General Electric, Schweitzer Engineering Labs and ABB (a Swiss, Swedish multi-national conglomerate) have all developed advanced micro-processor based, circuit protection equipment that can dramatically improve the safety of overhead utility circuits.

SCADA –– Supervisory Control and Data Acquisition

This older technology is critical to managing water systems, industrial plants and virtually all complex and geographically separated system management.  SCADA signals can use wired phone lines, cell phone systems, internet, and secure radio frequency transmission.

For example a water district uses SCADA to monitor its storage tanks, operate its pumps and filtration equipment, and monitor water quality remotely in real time.  SCADA is essential.  For an electric power utility SCADA allows the safe operation of a grid by providing real time monitoring and remote operation of switch gear and other critical equipment. 

A major reason any power utility company can take so long to turn the power back on after a power outage is that their linemen have to identify and locate the circuit fault that caused the power to shut off.  Without SCADA or a related system, this identification of the fault is frequently done by driving around looking, often in the dark with spot lights, for the fault that caused the power to shut off.

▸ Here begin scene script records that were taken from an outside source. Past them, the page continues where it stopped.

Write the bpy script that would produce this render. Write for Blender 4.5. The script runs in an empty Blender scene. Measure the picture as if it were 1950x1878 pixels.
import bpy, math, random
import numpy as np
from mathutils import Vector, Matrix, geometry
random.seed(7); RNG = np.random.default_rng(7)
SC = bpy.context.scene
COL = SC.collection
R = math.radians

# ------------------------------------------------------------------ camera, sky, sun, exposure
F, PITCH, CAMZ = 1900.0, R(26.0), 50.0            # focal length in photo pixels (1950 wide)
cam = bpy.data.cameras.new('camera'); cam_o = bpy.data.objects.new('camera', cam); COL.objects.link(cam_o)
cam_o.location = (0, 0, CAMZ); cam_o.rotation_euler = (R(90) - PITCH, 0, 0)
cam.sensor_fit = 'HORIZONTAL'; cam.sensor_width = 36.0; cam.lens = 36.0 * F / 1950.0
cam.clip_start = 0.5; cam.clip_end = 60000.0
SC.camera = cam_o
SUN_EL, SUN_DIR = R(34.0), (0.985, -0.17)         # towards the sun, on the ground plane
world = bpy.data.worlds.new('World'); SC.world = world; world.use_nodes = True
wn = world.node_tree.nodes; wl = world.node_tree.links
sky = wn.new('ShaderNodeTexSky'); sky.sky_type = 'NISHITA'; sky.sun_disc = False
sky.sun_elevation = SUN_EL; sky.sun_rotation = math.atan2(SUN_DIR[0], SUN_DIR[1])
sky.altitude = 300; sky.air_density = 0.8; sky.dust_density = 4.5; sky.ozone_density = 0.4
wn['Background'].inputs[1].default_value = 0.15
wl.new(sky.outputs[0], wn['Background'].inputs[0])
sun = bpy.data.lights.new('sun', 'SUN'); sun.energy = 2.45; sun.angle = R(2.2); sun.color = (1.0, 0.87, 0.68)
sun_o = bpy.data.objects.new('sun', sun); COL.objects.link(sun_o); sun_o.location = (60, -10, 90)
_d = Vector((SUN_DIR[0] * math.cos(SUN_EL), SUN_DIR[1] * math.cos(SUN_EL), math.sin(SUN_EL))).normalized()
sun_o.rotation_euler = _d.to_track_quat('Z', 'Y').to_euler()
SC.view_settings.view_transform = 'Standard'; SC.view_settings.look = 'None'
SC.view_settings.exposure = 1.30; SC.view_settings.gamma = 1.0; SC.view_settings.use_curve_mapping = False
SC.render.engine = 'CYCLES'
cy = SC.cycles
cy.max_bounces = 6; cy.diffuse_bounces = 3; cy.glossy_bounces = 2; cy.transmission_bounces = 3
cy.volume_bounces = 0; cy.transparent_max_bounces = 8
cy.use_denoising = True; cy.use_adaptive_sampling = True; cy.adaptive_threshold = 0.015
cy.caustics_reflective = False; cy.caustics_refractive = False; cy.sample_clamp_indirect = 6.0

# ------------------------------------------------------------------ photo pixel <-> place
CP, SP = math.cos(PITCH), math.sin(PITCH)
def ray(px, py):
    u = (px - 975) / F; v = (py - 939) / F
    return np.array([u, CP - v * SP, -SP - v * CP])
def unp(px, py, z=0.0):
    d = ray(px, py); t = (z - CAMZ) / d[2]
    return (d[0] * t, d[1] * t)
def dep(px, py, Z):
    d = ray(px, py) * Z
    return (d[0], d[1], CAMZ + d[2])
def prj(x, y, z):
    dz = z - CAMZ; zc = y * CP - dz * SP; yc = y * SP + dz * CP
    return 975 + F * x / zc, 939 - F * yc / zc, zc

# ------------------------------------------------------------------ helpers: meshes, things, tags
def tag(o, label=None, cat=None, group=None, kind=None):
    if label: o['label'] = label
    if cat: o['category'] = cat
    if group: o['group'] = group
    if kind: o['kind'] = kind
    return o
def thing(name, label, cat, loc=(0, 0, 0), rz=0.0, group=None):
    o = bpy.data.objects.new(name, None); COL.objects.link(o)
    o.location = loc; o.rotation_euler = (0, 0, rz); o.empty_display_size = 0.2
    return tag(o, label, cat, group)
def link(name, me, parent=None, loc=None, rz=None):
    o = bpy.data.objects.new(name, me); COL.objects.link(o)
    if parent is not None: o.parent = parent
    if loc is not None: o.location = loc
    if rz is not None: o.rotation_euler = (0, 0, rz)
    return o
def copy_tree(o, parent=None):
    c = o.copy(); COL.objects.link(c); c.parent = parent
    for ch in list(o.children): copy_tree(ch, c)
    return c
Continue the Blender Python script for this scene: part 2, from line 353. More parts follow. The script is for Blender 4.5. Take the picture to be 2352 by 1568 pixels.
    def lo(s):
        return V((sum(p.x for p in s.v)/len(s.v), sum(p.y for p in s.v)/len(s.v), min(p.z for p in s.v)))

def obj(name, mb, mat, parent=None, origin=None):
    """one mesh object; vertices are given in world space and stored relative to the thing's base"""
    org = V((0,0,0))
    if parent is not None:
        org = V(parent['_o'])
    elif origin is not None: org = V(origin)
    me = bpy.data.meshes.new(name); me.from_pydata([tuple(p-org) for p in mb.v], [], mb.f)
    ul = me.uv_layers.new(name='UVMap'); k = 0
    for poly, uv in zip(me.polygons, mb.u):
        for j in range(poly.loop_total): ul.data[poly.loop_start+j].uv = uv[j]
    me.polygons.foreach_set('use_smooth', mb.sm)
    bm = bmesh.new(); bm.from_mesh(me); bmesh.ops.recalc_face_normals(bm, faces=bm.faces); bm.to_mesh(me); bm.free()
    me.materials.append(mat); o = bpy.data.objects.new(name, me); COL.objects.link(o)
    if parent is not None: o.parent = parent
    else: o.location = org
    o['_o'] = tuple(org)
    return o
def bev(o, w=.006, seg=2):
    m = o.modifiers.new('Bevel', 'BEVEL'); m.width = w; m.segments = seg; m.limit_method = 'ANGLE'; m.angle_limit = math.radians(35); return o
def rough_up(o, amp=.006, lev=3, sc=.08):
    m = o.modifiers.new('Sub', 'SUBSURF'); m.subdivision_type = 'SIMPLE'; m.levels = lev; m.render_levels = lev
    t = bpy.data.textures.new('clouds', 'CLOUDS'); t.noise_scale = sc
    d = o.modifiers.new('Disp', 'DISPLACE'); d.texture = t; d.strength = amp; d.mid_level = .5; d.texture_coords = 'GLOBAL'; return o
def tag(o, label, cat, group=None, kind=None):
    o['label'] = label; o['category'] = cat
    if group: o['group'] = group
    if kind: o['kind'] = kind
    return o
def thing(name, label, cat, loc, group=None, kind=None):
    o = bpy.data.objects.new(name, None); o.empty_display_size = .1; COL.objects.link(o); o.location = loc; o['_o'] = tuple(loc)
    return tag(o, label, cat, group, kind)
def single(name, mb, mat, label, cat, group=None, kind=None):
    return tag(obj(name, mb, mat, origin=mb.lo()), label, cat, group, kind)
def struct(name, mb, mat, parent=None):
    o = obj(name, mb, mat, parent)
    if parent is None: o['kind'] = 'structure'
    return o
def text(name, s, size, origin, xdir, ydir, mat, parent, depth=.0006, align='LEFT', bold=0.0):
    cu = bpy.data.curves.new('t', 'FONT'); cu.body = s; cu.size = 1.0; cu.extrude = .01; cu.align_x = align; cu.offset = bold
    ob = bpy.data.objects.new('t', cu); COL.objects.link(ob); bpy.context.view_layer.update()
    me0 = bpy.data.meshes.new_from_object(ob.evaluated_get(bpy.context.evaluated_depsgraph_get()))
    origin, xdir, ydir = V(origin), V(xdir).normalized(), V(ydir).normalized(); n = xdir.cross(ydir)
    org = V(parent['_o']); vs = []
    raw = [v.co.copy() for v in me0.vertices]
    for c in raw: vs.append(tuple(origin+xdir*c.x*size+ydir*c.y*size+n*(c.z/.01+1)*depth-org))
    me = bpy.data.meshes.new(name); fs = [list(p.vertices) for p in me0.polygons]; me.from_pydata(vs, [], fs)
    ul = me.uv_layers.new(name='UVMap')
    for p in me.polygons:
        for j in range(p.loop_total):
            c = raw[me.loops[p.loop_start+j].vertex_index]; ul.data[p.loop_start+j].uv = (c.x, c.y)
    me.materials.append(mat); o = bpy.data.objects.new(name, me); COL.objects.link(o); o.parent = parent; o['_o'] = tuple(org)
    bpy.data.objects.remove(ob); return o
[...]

The more site-specific location information that’s available to a power utility, the safer their system will be. 

Powerline faults need to be located fast.  The fault could be a live wire on a sidewalk, or a transformer failing catastrophically, or a separated transmission line jumper lashing against the transmission tower and showering sparks.

The only SCADA equipment we have personally seen PG&E use appear to be indicators on their recloser devices. We assume they must have SCADA in their sub-stations. We have not personally seen a recloser that PG&E can open remotely. 

A PG&E “troubleman” took hours to reach the likely site of the Dixie Fire ignition.  A SCADA signal to open a remotely operated upstream recloser on that circuit could likely have prevented this huge disastrous wildfire.  Fuses did not prevent that fire, nor could linemen and trucks.